GIVEN EXERCISE:
Set down the full listing exactly, character for character.

————

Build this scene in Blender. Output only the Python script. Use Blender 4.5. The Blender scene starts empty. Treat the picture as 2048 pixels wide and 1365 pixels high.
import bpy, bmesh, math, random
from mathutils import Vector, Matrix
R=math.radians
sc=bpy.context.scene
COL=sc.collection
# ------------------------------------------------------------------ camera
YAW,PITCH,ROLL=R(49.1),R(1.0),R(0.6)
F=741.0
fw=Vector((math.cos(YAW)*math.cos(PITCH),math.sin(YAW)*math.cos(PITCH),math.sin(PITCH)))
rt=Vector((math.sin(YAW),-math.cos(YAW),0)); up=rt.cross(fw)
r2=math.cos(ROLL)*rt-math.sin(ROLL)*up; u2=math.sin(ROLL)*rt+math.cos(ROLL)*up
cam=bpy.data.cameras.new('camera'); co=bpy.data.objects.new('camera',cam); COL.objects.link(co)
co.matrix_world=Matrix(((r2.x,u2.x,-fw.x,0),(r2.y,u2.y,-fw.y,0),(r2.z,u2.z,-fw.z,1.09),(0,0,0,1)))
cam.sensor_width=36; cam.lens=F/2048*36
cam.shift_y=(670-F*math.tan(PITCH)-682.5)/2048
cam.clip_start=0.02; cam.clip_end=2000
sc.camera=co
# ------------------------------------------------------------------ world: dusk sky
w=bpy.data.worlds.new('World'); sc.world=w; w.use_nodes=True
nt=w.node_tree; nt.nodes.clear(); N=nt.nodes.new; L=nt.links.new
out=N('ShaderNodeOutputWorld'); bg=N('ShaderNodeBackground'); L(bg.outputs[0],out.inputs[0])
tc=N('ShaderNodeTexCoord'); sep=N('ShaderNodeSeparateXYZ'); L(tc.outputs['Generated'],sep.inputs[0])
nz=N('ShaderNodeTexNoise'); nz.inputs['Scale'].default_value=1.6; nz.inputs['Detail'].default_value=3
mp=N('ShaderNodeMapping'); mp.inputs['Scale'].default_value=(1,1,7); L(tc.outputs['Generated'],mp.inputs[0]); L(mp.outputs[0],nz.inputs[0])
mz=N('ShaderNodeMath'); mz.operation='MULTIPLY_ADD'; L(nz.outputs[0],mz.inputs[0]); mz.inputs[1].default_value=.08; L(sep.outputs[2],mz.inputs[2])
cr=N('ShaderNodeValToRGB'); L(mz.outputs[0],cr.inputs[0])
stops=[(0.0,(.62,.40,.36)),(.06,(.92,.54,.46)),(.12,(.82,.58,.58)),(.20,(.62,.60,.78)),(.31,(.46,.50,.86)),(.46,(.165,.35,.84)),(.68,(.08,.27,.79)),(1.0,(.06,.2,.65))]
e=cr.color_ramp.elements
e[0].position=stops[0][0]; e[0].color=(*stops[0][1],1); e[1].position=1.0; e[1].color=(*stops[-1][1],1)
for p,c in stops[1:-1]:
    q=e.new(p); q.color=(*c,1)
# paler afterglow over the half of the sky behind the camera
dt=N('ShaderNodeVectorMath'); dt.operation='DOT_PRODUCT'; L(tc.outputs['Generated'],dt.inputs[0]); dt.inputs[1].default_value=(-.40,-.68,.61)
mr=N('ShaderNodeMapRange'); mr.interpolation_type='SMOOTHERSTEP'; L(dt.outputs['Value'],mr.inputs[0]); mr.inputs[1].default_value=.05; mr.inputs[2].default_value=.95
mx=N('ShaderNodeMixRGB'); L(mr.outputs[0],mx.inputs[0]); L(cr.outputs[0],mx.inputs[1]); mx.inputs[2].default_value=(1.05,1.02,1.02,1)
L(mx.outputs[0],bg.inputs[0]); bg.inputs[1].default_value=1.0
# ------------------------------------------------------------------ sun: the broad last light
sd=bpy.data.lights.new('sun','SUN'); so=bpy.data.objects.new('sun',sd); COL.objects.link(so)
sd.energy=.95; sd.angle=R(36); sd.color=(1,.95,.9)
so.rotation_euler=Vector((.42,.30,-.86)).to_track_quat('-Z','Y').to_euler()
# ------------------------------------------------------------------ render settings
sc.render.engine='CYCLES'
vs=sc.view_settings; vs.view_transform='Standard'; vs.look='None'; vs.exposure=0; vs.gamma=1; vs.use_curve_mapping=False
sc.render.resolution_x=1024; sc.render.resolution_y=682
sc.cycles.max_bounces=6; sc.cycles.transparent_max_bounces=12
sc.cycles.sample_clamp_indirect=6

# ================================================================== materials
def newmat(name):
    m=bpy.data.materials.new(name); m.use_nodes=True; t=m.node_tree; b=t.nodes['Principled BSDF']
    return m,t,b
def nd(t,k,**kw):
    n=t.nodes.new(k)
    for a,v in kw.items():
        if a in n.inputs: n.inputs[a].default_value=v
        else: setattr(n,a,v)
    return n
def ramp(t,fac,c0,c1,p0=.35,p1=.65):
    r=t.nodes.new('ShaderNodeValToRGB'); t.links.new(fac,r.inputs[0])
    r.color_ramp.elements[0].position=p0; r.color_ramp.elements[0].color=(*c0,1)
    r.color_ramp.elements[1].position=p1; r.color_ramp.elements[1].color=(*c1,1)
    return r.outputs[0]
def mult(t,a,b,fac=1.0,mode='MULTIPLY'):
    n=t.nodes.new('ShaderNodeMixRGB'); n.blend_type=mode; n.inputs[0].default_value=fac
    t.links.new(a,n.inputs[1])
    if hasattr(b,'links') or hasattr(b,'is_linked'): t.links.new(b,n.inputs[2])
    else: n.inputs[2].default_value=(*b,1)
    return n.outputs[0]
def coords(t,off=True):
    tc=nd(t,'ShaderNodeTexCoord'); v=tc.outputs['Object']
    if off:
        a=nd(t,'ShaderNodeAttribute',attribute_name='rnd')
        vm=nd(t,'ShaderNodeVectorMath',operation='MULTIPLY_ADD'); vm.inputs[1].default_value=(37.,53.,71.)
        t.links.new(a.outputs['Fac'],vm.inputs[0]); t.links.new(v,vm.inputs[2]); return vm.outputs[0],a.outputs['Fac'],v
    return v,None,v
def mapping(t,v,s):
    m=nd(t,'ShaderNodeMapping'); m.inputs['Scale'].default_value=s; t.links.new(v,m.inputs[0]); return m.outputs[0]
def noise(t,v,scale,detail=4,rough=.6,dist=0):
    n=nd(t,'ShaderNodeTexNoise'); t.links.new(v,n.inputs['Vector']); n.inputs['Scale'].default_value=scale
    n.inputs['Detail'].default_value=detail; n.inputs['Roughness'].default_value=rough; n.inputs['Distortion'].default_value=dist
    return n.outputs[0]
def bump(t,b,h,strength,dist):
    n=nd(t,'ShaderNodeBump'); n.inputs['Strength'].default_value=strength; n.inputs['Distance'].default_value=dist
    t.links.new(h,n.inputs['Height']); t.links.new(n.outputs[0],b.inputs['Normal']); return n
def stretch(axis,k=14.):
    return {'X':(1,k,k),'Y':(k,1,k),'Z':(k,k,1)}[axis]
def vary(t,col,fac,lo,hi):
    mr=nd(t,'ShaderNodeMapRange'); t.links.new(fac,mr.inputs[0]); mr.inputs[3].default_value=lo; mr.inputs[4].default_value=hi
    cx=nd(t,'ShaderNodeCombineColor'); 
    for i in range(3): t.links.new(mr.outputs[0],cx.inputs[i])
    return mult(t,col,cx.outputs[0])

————

RESULT OF THE EXERCISE:
Build this scene in Blender. Output only the Python script. Use Blender 4.5. The Blender scene starts empty. Treat the picture as 2048 pixels wide and 1365 pixels high.
import bpy, bmesh, math, random
from mathutils import Vector, Matrix
R=math.radians
sc=bpy.context.scene
COL=sc.collection
# ------------------------------------------------------------------ camera
YAW,PITCH,ROLL=R(49.1),R(1.0),R(0.6)
F=741.0
fw=Vector((math.cos(YAW)*math.cos(PITCH),math.sin(YAW)*math.cos(PITCH),math.sin(PITCH)))
rt=Vector((math.sin(YAW),-math.cos(YAW),0)); up=rt.cross(fw)
r2=math.cos(ROLL)*rt-math.sin(ROLL)*up; u2=math.sin(ROLL)*rt+math.cos(ROLL)*up
cam=bpy.data.cameras.new('camera'); co=bpy.data.objects.new('camera',cam); COL.objects.link(co)
co.matrix_world=Matrix(((r2.x,u2.x,-fw.x,0),(r2.y,u2.y,-fw.y,0),(r2.z,u2.z,-fw.z,1.09),(0,0,0,1)))
cam.sensor_width=36; cam.lens=F/2048*36
cam.shift_y=(670-F*math.tan(PITCH)-682.5)/2048
cam.clip_start=0.02; cam.clip_end=2000
sc.camera=co
# ------------------------------------------------------------------ world: dusk sky
w=bpy.data.worlds.new('World'); sc.world=w; w.use_nodes=True
nt=w.node_tree; nt.nodes.clear(); N=nt.nodes.new; L=nt.links.new
out=N('ShaderNodeOutputWorld'); bg=N('ShaderNodeBackground'); L(bg.outputs[0],out.inputs[0])
tc=N('ShaderNodeTexCoord'); sep=N('ShaderNodeSeparateXYZ'); L(tc.outputs['Generated'],sep.inputs[0])
nz=N('ShaderNodeTexNoise'); nz.inputs['Scale'].default_value=1.6; nz.inputs['Detail'].default_value=3
mp=N('ShaderNodeMapping'); mp.inputs['Scale'].default_value=(1,1,7); L(tc.outputs['Generated'],mp.inputs[0]); L(mp.outputs[0],nz.inputs[0])
mz=N('ShaderNodeMath'); mz.operation='MULTIPLY_ADD'; L(nz.outputs[0],mz.inputs[0]); mz.inputs[1].default_value=.08; L(sep.outputs[2],mz.inputs[2])
cr=N('ShaderNodeValToRGB'); L(mz.outputs[0],cr.inputs[0])
stops=[(0.0,(.62,.40,.36)),(.06,(.92,.54,.46)),(.12,(.82,.58,.58)),(.20,(.62,.60,.78)),(.31,(.46,.50,.86)),(.46,(.165,.35,.84)),(.68,(.08,.27,.79)),(1.0,(.06,.2,.65))]
e=cr.color_ramp.elements
e[0].position=stops[0][0]; e[0].color=(*stops[0][1],1); e[1].position=1.0; e[1].color=(*stops[-1][1],1)
for p,c in stops[1:-1]:
    q=e.new(p); q.color=(*c,1)
# paler afterglow over the half of the sky behind the camera
dt=N('ShaderNodeVectorMath'); dt.operation='DOT_PRODUCT'; L(tc.outputs['Generated'],dt.inputs[0]); dt.inputs[1].default_value=(-.40,-.68,.61)
mr=N('ShaderNodeMapRange'); mr.interpolation_type='SMOOTHERSTEP'; L(dt.outputs['Value'],mr.inputs[0]); mr.inputs[1].default_value=.05; mr.inputs[2].default_value=.95
mx=N('ShaderNodeMixRGB'); L(mr.outputs[0],mx.inputs[0]); L(cr.outputs[0],mx.inputs[1]); mx.inputs[2].default_value=(1.05,1.02,1.02,1)
L(mx.outputs[0],bg.inputs[0]); bg.inputs[1].default_value=1.0
# ------------------------------------------------------------------ sun: the broad last light
sd=bpy.data.lights.new('sun','SUN'); so=bpy.data.objects.new('sun',sd); COL.objects.link(so)
sd.energy=.95; sd.angle=R(36); sd.color=(1,.95,.9)
so.rotation_euler=Vector((.42,.30,-.86)).to_track_quat('-Z','Y').to_euler()
# ------------------------------------------------------------------ render settings
sc.render.engine='CYCLES'
vs=sc.view_settings; vs.view_transform='Standard'; vs.look='None'; vs.exposure=0; vs.gamma=1; vs.use_curve_mapping=False
sc.render.resolution_x=1024; sc.render.resolution_y=682
sc.cycles.max_bounces=6; sc.cycles.transparent_max_bounces=12
sc.cycles.sample_clamp_indirect=6

# ================================================================== materials
def newmat(name):
    m=bpy.data.materials.new(name); m.use_nodes=True; t=m.node_tree; b=t.nodes['Principled BSDF']
    return m,t,b
def nd(t,k,**kw):
    n=t.nodes.new(k)
    for a,v in kw.items():
        if a in n.inputs: n.inputs[a].default_value=v
        else: setattr(n,a,v)
    return n
def ramp(t,fac,c0,c1,p0=.35,p1=.65):
    r=t.nodes.new('ShaderNodeValToRGB'); t.links.new(fac,r.inputs[0])
    r.color_ramp.elements[0].position=p0; r.color_ramp.elements[0].color=(*c0,1)
    r.color_ramp.elements[1].position=p1; r.color_ramp.elements[1].color=(*c1,1)
    return r.outputs[0]
def mult(t,a,b,fac=1.0,mode='MULTIPLY'):
    n=t.nodes.new('ShaderNodeMixRGB'); n.blend_type=mode; n.inputs[0].default_value=fac
    t.links.new(a,n.inputs[1])
    if hasattr(b,'links') or hasattr(b,'is_linked'): t.links.new(b,n.inputs[2])
    else: n.inputs[2].default_value=(*b,1)
    return n.outputs[0]
def coords(t,off=True):
    tc=nd(t,'ShaderNodeTexCoord'); v=tc.outputs['Object']
    if off:
        a=nd(t,'ShaderNodeAttribute',attribute_name='rnd')
        vm=nd(t,'ShaderNodeVectorMath',operation='MULTIPLY_ADD'); vm.inputs[1].default_value=(37.,53.,71.)
        t.links.new(a.outputs['Fac'],vm.inputs[0]); t.links.new(v,vm.inputs[2]); return vm.outputs[0],a.outputs['Fac'],v
    return v,None,v
def mapping(t,v,s):
    m=nd(t,'ShaderNodeMapping'); m.inputs['Scale'].default_value=s; t.links.new(v,m.inputs[0]); return m.outputs[0]
def noise(t,v,scale,detail=4,rough=.6,dist=0):
    n=nd(t,'ShaderNodeTexNoise'); t.links.new(v,n.inputs['Vector']); n.inputs['Scale'].default_value=scale
    n.inputs['Detail'].default_value=detail; n.inputs['Roughness'].default_value=rough; n.inputs['Distortion'].default_value=dist
    return n.outputs[0]
def bump(t,b,h,strength,dist):
    n=nd(t,'ShaderNodeBump'); n.inputs['Strength'].default_value=strength; n.inputs['Distance'].default_value=dist
    t.links.new(h,n.inputs['Height']); t.links.new(n.outputs[0],b.inputs['Normal']); return n
def stretch(axis,k=14.):
    return {'X':(1,k,k),'Y':(k,1,k),'Z':(k,k,1)}[axis]
def vary(t,col,fac,lo,hi):
    mr=nd(t,'ShaderNodeMapRange'); t.links.new(fac,mr.inputs[0]); mr.inputs[3].default_value=lo; mr.inputs[4].default_value=hi
    cx=nd(t,'ShaderNodeCombineColor'); 
    for i in range(3): t.links.new(mr.outputs[0],cx.inputs[i])
    return mult(t,col,cx.outputs[0])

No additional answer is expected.